▶ [Short exercise] Both the line containing "lf = leaf(None, nw, 1.985, .045, [(.035, nw" and the line containing "lf.rotation_euler = (0, 0, -PI / 2 - ang)" belong in the answer, along with every line between them; print exactly those.

▶ [Given entries]
━━━━

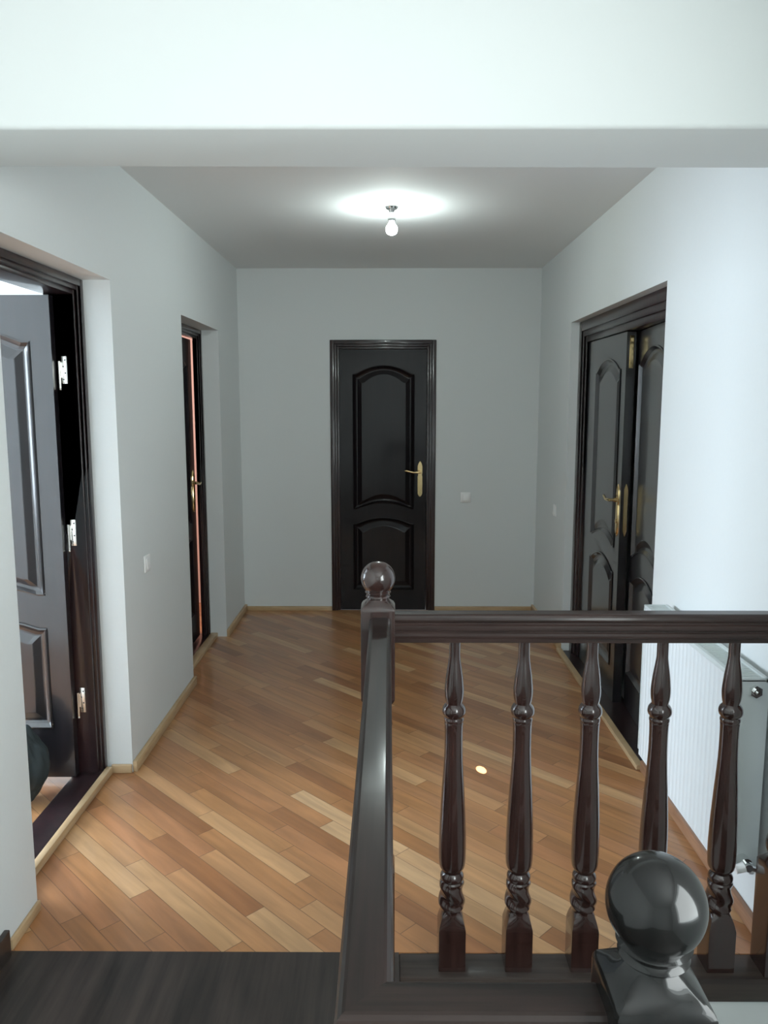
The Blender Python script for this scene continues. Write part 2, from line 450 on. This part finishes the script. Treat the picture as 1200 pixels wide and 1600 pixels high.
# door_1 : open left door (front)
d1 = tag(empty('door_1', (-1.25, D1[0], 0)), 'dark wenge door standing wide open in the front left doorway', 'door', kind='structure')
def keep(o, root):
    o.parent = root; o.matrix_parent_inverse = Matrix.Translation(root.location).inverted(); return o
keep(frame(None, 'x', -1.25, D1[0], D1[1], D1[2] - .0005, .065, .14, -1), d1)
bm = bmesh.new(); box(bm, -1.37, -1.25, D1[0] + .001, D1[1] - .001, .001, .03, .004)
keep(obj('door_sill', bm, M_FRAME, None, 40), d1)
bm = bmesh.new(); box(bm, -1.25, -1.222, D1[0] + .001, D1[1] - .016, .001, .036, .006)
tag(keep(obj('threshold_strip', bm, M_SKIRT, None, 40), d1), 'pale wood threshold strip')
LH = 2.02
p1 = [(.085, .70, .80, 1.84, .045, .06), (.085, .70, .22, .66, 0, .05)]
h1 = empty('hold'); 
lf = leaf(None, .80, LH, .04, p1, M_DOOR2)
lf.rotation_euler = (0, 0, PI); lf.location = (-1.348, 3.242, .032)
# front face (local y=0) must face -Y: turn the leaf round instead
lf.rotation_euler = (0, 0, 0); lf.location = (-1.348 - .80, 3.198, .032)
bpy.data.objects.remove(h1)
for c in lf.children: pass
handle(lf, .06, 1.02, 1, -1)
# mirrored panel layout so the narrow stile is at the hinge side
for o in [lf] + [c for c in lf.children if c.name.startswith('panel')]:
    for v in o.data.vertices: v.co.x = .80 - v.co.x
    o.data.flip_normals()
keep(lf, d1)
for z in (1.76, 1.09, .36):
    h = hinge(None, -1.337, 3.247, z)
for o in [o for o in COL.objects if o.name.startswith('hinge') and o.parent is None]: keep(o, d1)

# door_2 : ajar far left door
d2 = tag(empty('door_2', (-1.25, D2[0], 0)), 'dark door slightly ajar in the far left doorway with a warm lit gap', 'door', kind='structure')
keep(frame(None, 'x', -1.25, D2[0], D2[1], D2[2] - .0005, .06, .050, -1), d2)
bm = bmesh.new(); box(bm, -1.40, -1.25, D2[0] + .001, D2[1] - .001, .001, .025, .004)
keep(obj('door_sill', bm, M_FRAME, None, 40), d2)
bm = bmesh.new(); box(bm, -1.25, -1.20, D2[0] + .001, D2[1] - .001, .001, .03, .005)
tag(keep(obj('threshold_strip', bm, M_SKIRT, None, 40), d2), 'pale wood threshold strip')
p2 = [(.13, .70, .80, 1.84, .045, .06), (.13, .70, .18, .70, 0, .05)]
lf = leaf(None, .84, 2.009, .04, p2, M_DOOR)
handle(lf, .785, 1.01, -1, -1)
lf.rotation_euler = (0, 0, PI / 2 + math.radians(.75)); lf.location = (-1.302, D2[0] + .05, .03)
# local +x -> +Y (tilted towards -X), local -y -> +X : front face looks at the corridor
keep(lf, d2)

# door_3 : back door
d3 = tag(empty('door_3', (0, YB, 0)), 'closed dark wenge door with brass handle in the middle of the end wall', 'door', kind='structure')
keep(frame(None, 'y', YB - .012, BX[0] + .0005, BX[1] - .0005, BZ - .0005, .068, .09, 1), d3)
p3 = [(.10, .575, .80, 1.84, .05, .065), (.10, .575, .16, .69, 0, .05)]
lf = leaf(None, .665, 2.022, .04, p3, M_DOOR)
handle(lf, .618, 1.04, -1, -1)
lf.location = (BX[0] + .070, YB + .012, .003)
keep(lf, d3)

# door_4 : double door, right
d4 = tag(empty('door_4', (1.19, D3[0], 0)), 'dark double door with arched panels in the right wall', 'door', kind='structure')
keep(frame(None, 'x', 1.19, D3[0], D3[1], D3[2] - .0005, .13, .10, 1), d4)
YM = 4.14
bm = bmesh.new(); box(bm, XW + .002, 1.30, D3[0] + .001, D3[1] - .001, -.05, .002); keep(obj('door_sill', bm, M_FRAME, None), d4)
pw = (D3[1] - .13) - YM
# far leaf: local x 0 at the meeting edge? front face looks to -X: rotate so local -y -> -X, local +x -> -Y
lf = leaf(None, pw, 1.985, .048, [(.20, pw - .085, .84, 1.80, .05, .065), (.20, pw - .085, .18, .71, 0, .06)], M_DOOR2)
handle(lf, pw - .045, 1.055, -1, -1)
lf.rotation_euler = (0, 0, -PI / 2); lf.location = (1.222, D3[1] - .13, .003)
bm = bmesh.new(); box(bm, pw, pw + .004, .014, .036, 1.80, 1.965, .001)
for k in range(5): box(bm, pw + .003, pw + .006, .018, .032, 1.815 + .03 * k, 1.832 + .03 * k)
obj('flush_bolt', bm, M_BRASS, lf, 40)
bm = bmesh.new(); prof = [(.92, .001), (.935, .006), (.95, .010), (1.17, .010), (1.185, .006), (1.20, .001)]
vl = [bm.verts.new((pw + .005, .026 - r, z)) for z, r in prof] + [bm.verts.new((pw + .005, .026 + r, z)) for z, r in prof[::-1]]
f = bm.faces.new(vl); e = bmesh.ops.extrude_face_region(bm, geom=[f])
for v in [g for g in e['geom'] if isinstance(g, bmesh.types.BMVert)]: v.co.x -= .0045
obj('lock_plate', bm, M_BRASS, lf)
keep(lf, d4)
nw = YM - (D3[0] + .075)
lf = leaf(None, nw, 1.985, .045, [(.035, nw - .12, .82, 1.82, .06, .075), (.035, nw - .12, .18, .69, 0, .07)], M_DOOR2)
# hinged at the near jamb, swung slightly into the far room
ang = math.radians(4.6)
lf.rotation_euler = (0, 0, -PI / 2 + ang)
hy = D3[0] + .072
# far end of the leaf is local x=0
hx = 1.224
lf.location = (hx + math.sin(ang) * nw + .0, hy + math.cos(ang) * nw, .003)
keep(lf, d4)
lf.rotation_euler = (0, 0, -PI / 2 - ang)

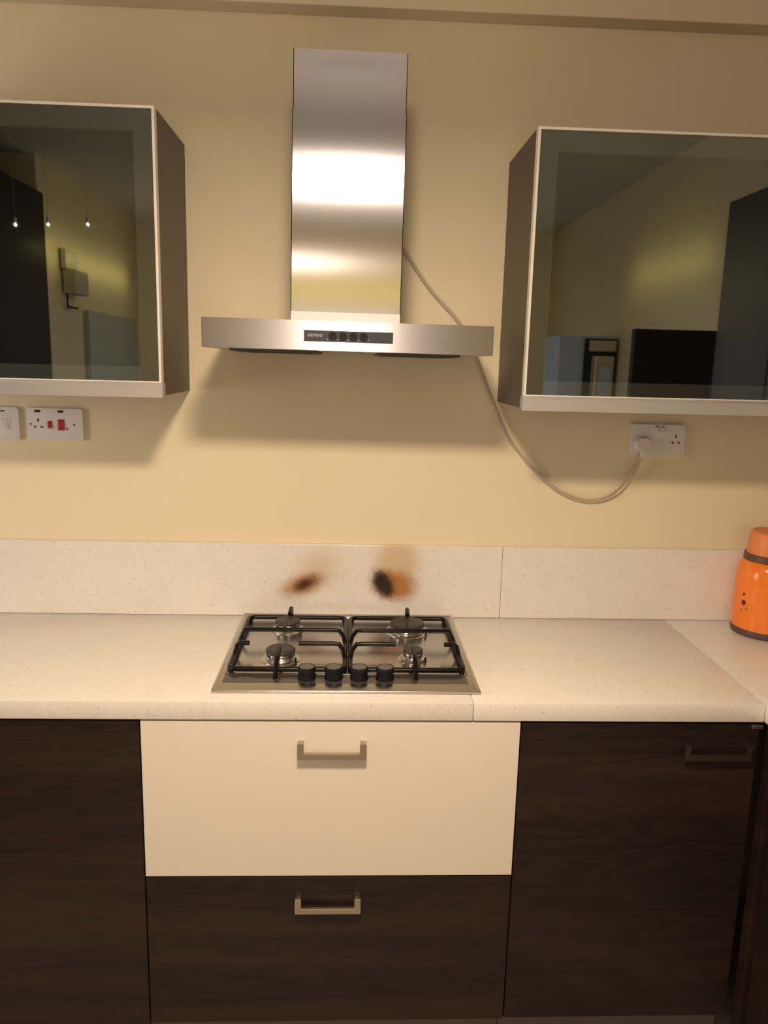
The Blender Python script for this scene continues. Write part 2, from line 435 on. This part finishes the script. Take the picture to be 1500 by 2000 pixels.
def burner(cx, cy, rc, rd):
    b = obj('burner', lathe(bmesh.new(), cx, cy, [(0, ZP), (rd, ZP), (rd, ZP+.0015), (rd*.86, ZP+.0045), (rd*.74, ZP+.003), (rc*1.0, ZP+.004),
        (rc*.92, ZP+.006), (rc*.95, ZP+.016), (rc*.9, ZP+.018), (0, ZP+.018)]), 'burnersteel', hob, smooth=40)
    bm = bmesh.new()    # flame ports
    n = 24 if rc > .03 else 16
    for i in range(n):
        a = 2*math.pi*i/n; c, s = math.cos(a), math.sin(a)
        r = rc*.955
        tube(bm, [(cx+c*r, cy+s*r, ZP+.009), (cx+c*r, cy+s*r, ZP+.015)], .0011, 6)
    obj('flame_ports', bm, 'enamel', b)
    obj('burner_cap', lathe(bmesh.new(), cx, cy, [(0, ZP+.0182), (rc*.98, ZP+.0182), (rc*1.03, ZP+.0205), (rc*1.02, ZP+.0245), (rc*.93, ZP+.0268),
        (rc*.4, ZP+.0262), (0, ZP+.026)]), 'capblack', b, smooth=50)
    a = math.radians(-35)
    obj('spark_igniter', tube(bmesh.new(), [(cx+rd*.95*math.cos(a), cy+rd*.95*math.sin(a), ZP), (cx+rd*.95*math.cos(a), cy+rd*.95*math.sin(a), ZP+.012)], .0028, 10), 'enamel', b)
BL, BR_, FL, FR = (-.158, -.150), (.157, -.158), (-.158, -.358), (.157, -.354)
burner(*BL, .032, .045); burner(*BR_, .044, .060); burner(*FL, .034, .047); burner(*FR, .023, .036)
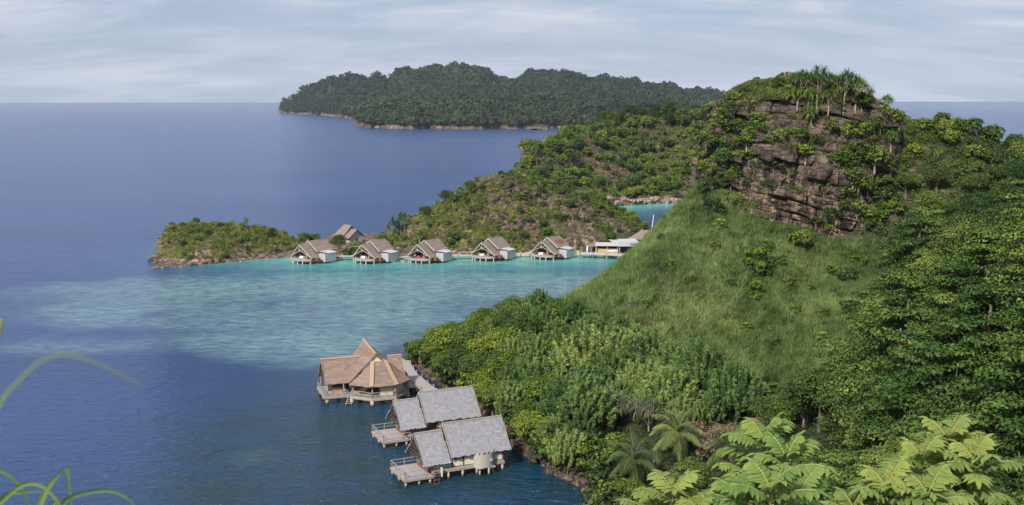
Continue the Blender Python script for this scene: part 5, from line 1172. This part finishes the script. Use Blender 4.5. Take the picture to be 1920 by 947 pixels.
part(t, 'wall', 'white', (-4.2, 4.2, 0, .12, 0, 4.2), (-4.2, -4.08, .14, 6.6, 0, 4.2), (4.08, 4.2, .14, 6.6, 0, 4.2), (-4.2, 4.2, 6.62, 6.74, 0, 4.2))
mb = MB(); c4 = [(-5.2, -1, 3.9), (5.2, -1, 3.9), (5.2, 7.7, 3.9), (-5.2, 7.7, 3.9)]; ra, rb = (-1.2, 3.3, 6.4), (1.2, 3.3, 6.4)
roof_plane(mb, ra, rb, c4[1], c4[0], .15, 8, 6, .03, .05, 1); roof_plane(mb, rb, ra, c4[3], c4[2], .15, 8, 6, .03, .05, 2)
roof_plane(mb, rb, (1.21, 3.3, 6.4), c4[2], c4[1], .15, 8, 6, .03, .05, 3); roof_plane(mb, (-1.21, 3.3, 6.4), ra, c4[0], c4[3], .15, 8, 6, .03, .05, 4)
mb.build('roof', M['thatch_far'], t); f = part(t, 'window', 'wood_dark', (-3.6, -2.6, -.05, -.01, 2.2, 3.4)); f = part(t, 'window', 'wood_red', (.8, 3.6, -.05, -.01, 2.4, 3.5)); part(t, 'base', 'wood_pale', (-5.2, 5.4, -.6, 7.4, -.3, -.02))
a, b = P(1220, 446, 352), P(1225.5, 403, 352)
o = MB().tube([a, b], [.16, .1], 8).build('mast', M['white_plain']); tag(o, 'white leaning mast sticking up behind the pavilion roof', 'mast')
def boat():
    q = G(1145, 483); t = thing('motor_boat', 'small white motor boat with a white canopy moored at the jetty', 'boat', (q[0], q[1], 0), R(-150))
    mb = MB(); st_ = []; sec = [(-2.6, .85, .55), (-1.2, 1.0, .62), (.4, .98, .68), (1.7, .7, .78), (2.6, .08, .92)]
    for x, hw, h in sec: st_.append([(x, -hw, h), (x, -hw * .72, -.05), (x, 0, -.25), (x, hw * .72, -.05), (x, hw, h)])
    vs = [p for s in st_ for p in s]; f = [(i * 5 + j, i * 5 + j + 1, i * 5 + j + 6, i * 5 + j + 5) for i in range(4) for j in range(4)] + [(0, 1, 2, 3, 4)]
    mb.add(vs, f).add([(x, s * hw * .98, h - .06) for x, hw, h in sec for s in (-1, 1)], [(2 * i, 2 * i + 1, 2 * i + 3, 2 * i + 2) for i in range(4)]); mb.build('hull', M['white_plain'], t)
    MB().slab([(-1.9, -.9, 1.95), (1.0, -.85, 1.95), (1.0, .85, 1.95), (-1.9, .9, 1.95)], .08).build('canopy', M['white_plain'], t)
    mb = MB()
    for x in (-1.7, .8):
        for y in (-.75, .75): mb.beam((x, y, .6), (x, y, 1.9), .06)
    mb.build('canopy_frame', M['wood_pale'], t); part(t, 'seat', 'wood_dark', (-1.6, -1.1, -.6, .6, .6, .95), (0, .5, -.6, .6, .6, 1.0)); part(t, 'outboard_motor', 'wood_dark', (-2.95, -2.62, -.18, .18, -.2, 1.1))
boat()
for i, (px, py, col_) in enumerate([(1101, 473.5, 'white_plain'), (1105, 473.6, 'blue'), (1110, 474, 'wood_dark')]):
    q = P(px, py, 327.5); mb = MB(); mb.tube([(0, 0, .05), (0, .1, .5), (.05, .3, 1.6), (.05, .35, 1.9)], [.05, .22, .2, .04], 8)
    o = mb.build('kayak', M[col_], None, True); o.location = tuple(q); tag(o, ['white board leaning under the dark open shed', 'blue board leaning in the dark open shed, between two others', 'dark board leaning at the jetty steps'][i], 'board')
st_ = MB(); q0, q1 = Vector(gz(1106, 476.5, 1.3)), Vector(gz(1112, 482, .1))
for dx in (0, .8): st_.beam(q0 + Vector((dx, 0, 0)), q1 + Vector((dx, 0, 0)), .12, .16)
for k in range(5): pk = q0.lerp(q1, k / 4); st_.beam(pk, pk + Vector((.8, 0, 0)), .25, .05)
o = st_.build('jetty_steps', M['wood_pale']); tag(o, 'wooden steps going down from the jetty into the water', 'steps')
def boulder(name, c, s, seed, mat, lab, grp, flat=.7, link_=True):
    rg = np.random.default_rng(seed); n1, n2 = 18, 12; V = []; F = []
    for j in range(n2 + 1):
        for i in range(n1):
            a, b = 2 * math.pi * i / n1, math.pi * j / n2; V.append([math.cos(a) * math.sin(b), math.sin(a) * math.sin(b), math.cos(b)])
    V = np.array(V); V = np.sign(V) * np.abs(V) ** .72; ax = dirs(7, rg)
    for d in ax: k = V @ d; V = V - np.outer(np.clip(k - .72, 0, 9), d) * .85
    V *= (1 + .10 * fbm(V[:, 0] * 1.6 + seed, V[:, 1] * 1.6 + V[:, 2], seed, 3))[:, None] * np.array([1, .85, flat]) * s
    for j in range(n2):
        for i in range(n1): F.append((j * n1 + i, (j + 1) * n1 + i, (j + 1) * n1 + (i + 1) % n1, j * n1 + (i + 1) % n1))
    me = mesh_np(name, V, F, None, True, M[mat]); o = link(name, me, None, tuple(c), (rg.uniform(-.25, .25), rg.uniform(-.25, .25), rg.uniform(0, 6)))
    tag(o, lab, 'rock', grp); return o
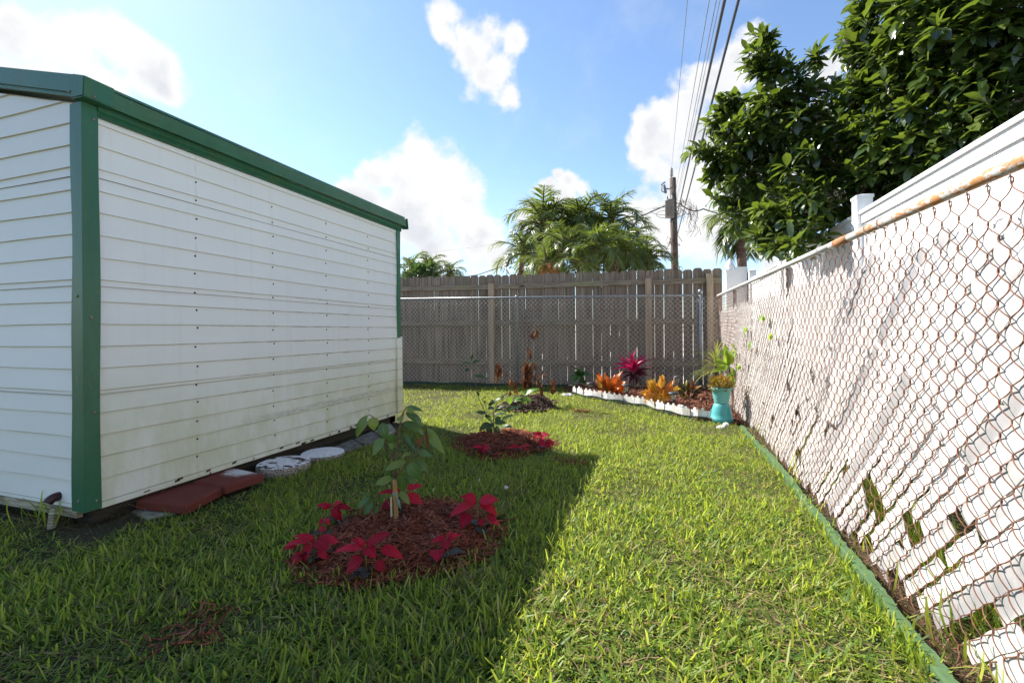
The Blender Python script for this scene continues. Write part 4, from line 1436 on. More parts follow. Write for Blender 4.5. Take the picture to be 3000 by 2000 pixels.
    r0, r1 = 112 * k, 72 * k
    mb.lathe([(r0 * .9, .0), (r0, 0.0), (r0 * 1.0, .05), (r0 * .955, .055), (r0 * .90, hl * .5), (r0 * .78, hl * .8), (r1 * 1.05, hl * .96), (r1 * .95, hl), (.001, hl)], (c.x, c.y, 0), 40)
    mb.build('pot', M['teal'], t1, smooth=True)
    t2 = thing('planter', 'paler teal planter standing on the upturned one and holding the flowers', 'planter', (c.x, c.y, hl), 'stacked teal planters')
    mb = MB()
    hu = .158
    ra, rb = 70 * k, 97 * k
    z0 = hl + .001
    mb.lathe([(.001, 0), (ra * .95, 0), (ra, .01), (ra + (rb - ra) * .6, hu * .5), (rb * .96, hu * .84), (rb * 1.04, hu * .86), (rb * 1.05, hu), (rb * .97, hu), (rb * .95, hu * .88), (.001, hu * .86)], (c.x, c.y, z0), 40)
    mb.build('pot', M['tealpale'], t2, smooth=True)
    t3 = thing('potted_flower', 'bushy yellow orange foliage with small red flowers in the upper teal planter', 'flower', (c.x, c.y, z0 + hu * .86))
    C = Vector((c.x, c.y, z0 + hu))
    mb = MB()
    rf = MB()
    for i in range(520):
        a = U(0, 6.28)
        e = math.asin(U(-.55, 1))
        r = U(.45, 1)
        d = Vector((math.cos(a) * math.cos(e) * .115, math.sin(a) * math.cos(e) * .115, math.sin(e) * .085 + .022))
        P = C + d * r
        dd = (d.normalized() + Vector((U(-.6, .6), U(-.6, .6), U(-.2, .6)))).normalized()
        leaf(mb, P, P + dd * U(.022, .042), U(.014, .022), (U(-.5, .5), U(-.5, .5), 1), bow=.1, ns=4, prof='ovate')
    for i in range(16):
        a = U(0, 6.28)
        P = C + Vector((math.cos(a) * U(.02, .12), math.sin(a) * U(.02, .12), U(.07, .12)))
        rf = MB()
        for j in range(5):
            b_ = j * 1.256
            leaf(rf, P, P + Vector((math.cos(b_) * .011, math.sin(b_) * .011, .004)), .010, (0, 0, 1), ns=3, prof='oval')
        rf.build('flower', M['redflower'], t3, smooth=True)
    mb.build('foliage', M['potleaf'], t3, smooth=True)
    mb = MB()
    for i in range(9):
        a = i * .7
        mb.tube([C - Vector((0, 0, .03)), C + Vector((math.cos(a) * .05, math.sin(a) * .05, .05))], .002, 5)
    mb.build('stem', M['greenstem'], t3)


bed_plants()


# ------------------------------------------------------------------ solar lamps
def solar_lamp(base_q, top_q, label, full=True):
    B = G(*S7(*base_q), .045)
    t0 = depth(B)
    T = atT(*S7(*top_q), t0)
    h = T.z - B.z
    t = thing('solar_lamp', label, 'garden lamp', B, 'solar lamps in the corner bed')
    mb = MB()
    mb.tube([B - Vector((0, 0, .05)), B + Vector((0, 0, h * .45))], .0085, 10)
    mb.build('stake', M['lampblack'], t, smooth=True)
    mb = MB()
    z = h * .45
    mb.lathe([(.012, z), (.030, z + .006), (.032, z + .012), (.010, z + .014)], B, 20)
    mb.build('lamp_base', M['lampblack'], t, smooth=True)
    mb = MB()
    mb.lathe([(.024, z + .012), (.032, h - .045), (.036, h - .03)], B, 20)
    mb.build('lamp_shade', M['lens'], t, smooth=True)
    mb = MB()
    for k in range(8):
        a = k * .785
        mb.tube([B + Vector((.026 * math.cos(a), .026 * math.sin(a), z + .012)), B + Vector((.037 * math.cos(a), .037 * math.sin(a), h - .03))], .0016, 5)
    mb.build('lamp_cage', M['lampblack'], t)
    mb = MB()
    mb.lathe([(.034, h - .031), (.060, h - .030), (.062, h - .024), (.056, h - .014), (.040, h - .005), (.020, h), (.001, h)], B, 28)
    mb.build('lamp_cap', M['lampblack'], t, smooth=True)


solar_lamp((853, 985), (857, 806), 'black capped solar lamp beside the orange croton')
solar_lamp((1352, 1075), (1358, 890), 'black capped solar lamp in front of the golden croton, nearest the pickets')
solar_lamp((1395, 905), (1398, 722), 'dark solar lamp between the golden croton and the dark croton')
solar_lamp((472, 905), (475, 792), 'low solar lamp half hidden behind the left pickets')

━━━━

▶ [Final result]
lf = leaf(None, nw, 1.985, .045, [(.035, nw - .12, .82, 1.82, .06, .075), (.035, nw - .12, .18, .69, 0, .07)], M_DOOR2)
# hinged at the near jamb, swung slightly into the far room
ang = math.radians(4.6)
lf.rotation_euler = (0, 0, -PI / 2 + ang)
hy = D3[0] + .072
# far end of the leaf is local x=0
hx = 1.224
lf.location = (hx + math.sin(ang) * nw + .0, hy + math.cos(ang) * nw, .003)
keep(lf, d4)
lf.rotation_euler = (0, 0, -PI / 2 - ang)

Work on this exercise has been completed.